■ **EXERCISE INSTRUCTIONS**:
Leave out the pictures and restate the rest of the data exactly.

■ **DATA BLOCK**:

****

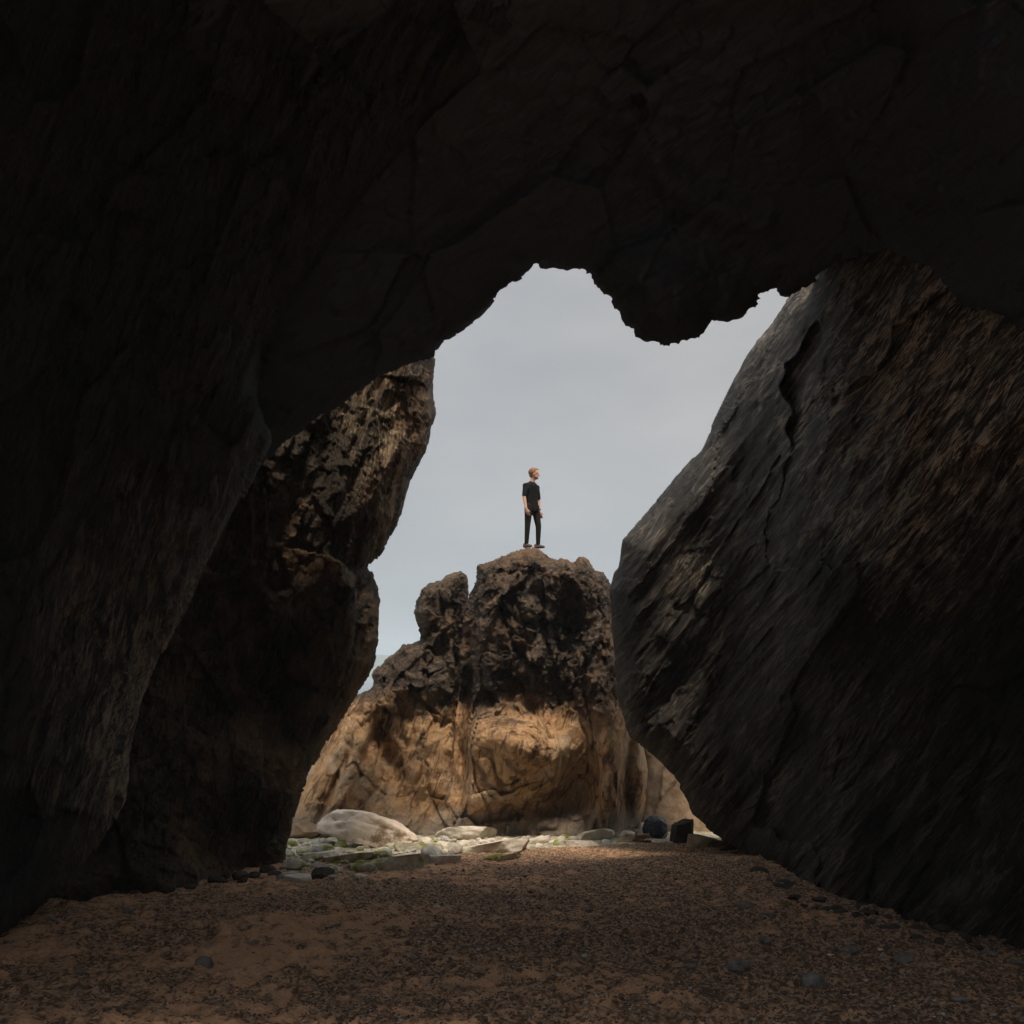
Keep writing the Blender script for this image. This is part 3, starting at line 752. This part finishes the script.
# pebbles one can pick out on the sand
peb = [(705, 910, 14, 'pebble_tan', 'tan pebble, left of the row of three below the leaning rock'),
       (721, 911, 14, 'pebble', 'grey pebble in the middle of the row of three below the leaning rock'),
       (746, 909, 22, 'pebble', 'wide grey pebble closing the row of three below the leaning rock'),
       (769, 916, 20, 'pebble', 'long flat grey pebble just below the row of three'),
       (766, 942, 18, 'pebble', 'flat dark pebble midway down the right sand'),
       (692, 967, 20, 'pebble', 'dark blue grey pebble on bare sand right of centre'),
       (738, 968, 36, 'darkstone', 'wide grey stone sunk in sand right of centre'),
       (951, 962, 26, 'pebble_tan', 'rounded brown cobble near the right edge of the sand'),
       (988, 957, 24, 'pebble', 'grey cobble under the leaning rock at the far right'),
       (1017, 966, 24, 'darkstone', 'grey cobble cut by the right frame edge'),
       (905, 962, 30, 'darkstone', 'grey flat stone left of the rounded brown cobble'),
       (851, 952, 30, 'darkstone', 'long grey stone below the foot of the leaning rock'),
       (880, 950, 9, 'slabstone', 'tiny white pebble beside a long grey stone'),
       (830, 955, 9, 'slabstone', 'tiny pale chip left of the long grey stone'),
       (813, 985, 34, 'darkstone', 'flat grey stone low on the right sand'),
       (960, 1002, 24, 'pebble', 'thin grey pebble low on the right sand'),
       (128, 914, 18, 'pebble', 'pale grey pebble on sand before the left wall'),
       (50, 921, 22, 'darkstone', 'grey pebble close to the near left wall'),
       (255, 943, 14, 'pebble', 'small grey pebble left of centre in the grit'),
       (80, 975, 18, 'darkstone', 'dark pebble on the bare left sand'),
       (205, 965, 26, 'darkstone', 'flat dark stone on the left sand below the buttress'),
       (652, 885, 11, 'slabstone', 'pale pebble on brown sand below the dark blue bundle'),
       (437, 908, 10, 'slabstone', 'light pebble in the middle of the gritty sand'),
       (590, 912, 12, 'pebble', 'grey pebble in the grit at the centre right'),
       (560, 867, 8, 'slabstone', 'tiny pale pebble near the far edge of the sand'),
       (604, 1005, 26, 'darkstone', 'dark stone low in the middle of the sand')]
for k, (px, py, w, mt, lb) in enumerate(peb):
    mt = 'pebble' if mt == 'darkstone' else mt
    o = place_stone('pebble', variant(k % 6, mt), M[mt], px, py, w * .8, rr.uniform(-.4, .4), (0, 0), .30, .65)
    tag(o, lb, 'pebble', 'pebbles scattered on the sand')

# gravel: too many to count
def make_gravel():
    base = []
    for k in range(5):
        bm = bmesh.new(); bmesh.ops.create_icosphere(bm, subdivisions=1, radius=1)
        r = random.Random(k); c = np.array([v.co[:] for v in bm.verts]) * np.array([1, .75, .5])
        c *= np.array([[r.uniform(.75, 1.2)] for _ in c]); f = np.array([[v.index for v in p.verts] for p in bm.faces]); bm.free()
        base.append((c, f))
    g = np.random.RandomState(4)
    n = 95000
    # even density in the picture rather than on the ground: far gravel is just texture
    px = g.uniform(-60, 1090, n); py = HOR + (1060 - HOR) * (1 - .52 * g.uniform(0, 1, n) ** 1.2)
    Y = 1.55 / np.maximum((py - HOR) / F - .09, .02); ok = Y < 19
    px, Y = px[ok], Y[ok]; X = (px - 512) / F * Y
    dens = 1.3 * fbm(np.stack([X, Y, 0 * X], 1) * 3.4, 4, 201) + .6 * fbm(np.stack([X, Y, 0 * X], 1) * .5, 2, 202)
    left = np.clip((X + .16 * Y) * .25 + .05, -.35, .35)
    ok = dens + left + g.uniform(-.14, .14, len(X)) > .12
    X, Y = X[ok], Y[ok]
    z = gz(X, Y)
    outs = {0: [], 1: [], 2: []}
    s = g.lognormal(math.log(.0070), .50, len(X)) * (.6 + Y * .05)
    a = g.uniform(0, 6.28, len(X)); v = g.randint(0, 5, len(X)); m = g.choice(3, len(X), p=[.74, .18, .08])
    for mi in range(3):
        cs = []; fs = []; off = 0
        for k in range(5):
            sel = np.nonzero((m == mi) & (v == k))[0]
            c, f = base[k]
            ca, sa = np.cos(a[sel]), np.sin(a[sel])
            xx = (c[None, :, 0] * ca[:, None] - c[None, :, 1] * sa[:, None]) * s[sel, None] + X[sel, None]
            yy = (c[None, :, 0] * sa[:, None] + c[None, :, 1] * ca[:, None]) * s[sel, None] + Y[sel, None]
            zz = c[None, :, 2] * s[sel, None] + z[sel, None] + s[sel, None] * .15
            co = np.stack([xx, yy, zz], 2).reshape(-1, 3)
            ff = (f[None] + (np.arange(len(sel)) * len(c))[:, None, None]).reshape(-1, 3) + off
            cs.append(co); fs.append(ff); off += len(co)
        outs[mi] = (np.concatenate(cs), np.concatenate(fs))
    co = []; fa = []; mi_ = []; off = 0
    for mi in range(3):
        c, f = outs[mi]; co.append(c); fa.append(f + off); mi_.append(np.full(len(f), mi)); off += len(c)
    M['grit'] = stone_mat('grit', (.055, .040, .028), (.17, .12, .08), None, .6, 20)
    o = mesh_obj('gravel', np.concatenate(co), np.concatenate(fa), M['grit'], None, False)
    o.data.materials.append(M['pebble_tan']); o.data.materials.append(M['greystone'])
    o.data.polygons.foreach_set('material_index', np.concatenate(mi_).astype(np.int32))
    tag(o, 'dark grit and fine gravel strewn over the sand', 'gravel', None, 'stuff')
make_gravel()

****

■ **WORKED ANSWER**:
Keep writing the Blender script for this image. This is part 3, starting at line 752. This part finishes the script.
# pebbles one can pick out on the sand
peb = [(705, 910, 14, 'pebble_tan', 'tan pebble, left of the row of three below the leaning rock'),
       (721, 911, 14, 'pebble', 'grey pebble in the middle of the row of three below the leaning rock'),
       (746, 909, 22, 'pebble', 'wide grey pebble closing the row of three below the leaning rock'),
       (769, 916, 20, 'pebble', 'long flat grey pebble just below the row of three'),
       (766, 942, 18, 'pebble', 'flat dark pebble midway down the right sand'),
       (692, 967, 20, 'pebble', 'dark blue grey pebble on bare sand right of centre'),
       (738, 968, 36, 'darkstone', 'wide grey stone sunk in sand right of centre'),
       (951, 962, 26, 'pebble_tan', 'rounded brown cobble near the right edge of the sand'),
       (988, 957, 24, 'pebble', 'grey cobble under the leaning rock at the far right'),
       (1017, 966, 24, 'darkstone', 'grey cobble cut by the right frame edge'),
       (905, 962, 30, 'darkstone', 'grey flat stone left of the rounded brown cobble'),
       (851, 952, 30, 'darkstone', 'long grey stone below the foot of the leaning rock'),
       (880, 950, 9, 'slabstone', 'tiny white pebble beside a long grey stone'),
       (830, 955, 9, 'slabstone', 'tiny pale chip left of the long grey stone'),
       (813, 985, 34, 'darkstone', 'flat grey stone low on the right sand'),
       (960, 1002, 24, 'pebble', 'thin grey pebble low on the right sand'),
       (128, 914, 18, 'pebble', 'pale grey pebble on sand before the left wall'),
       (50, 921, 22, 'darkstone', 'grey pebble close to the near left wall'),
       (255, 943, 14, 'pebble', 'small grey pebble left of centre in the grit'),
       (80, 975, 18, 'darkstone', 'dark pebble on the bare left sand'),
       (205, 965, 26, 'darkstone', 'flat dark stone on the left sand below the buttress'),
       (652, 885, 11, 'slabstone', 'pale pebble on brown sand below the dark blue bundle'),
       (437, 908, 10, 'slabstone', 'light pebble in the middle of the gritty sand'),
       (590, 912, 12, 'pebble', 'grey pebble in the grit at the centre right'),
       (560, 867, 8, 'slabstone', 'tiny pale pebble near the far edge of the sand'),
       (604, 1005, 26, 'darkstone', 'dark stone low in the middle of the sand')]
for k, (px, py, w, mt, lb) in enumerate(peb):
    mt = 'pebble' if mt == 'darkstone' else mt
    o = place_stone('pebble', variant(k % 6, mt), M[mt], px, py, w * .8, rr.uniform(-.4, .4), (0, 0), .30, .65)
    tag(o, lb, 'pebble', 'pebbles scattered on the sand')

# gravel: too many to count
def make_gravel():
    base = []
    for k in range(5):
        bm = bmesh.new(); bmesh.ops.create_icosphere(bm, subdivisions=1, radius=1)
        r = random.Random(k); c = np.array([v.co[:] for v in bm.verts]) * np.array([1, .75, .5])
        c *= np.array([[r.uniform(.75, 1.2)] for _ in c]); f = np.array([[v.index for v in p.verts] for p in bm.faces]); bm.free()
        base.append((c, f))
    g = np.random.RandomState(4)
    n = 95000
    # even density in the picture rather than on the ground: far gravel is just texture
    px = g.uniform(-60, 1090, n); py = HOR + (1060 - HOR) * (1 - .52 * g.uniform(0, 1, n) ** 1.2)
    Y = 1.55 / np.maximum((py - HOR) / F - .09, .02); ok = Y < 19
    px, Y = px[ok], Y[ok]; X = (px - 512) / F * Y
    dens = 1.3 * fbm(np.stack([X, Y, 0 * X], 1) * 3.4, 4, 201) + .6 * fbm(np.stack([X, Y, 0 * X], 1) * .5, 2, 202)
    left = np.clip((X + .16 * Y) * .25 + .05, -.35, .35)
    ok = dens + left + g.uniform(-.14, .14, len(X)) > .12
    X, Y = X[ok], Y[ok]
    z = gz(X, Y)
    outs = {0: [], 1: [], 2: []}
    s = g.lognormal(math.log(.0070), .50, len(X)) * (.6 + Y * .05)
    a = g.uniform(0, 6.28, len(X)); v = g.randint(0, 5, len(X)); m = g.choice(3, len(X), p=[.74, .18, .08])
    for mi in range(3):
        cs = []; fs = []; off = 0
        for k in range(5):
            sel = np.nonzero((m == mi) & (v == k))[0]
            c, f = base[k]
            ca, sa = np.cos(a[sel]), np.sin(a[sel])
            xx = (c[None, :, 0] * ca[:, None] - c[None, :, 1] * sa[:, None]) * s[sel, None] + X[sel, None]
            yy = (c[None, :, 0] * sa[:, None] + c[None, :, 1] * ca[:, None]) * s[sel, None] + Y[sel, None]
            zz = c[None, :, 2] * s[sel, None] + z[sel, None] + s[sel, None] * .15
            co = np.stack([xx, yy, zz], 2).reshape(-1, 3)
            ff = (f[None] + (np.arange(len(sel)) * len(c))[:, None, None]).reshape(-1, 3) + off
            cs.append(co); fs.append(ff); off += len(co)
        outs[mi] = (np.concatenate(cs), np.concatenate(fs))
    co = []; fa = []; mi_ = []; off = 0
    for mi in range(3):
        c, f = outs[mi]; co.append(c); fa.append(f + off); mi_.append(np.full(len(f), mi)); off += len(c)
    M['grit'] = stone_mat('grit', (.055, .040, .028), (.17, .12, .08), None, .6, 20)
    o = mesh_obj('gravel', np.concatenate(co), np.concatenate(fa), M['grit'], None, False)
    o.data.materials.append(M['pebble_tan']); o.data.materials.append(M['greystone'])
    o.data.polygons.foreach_set('material_index', np.concatenate(mi_).astype(np.int32))
    tag(o, 'dark grit and fine gravel strewn over the sand', 'gravel', None, 'stuff')
make_gravel()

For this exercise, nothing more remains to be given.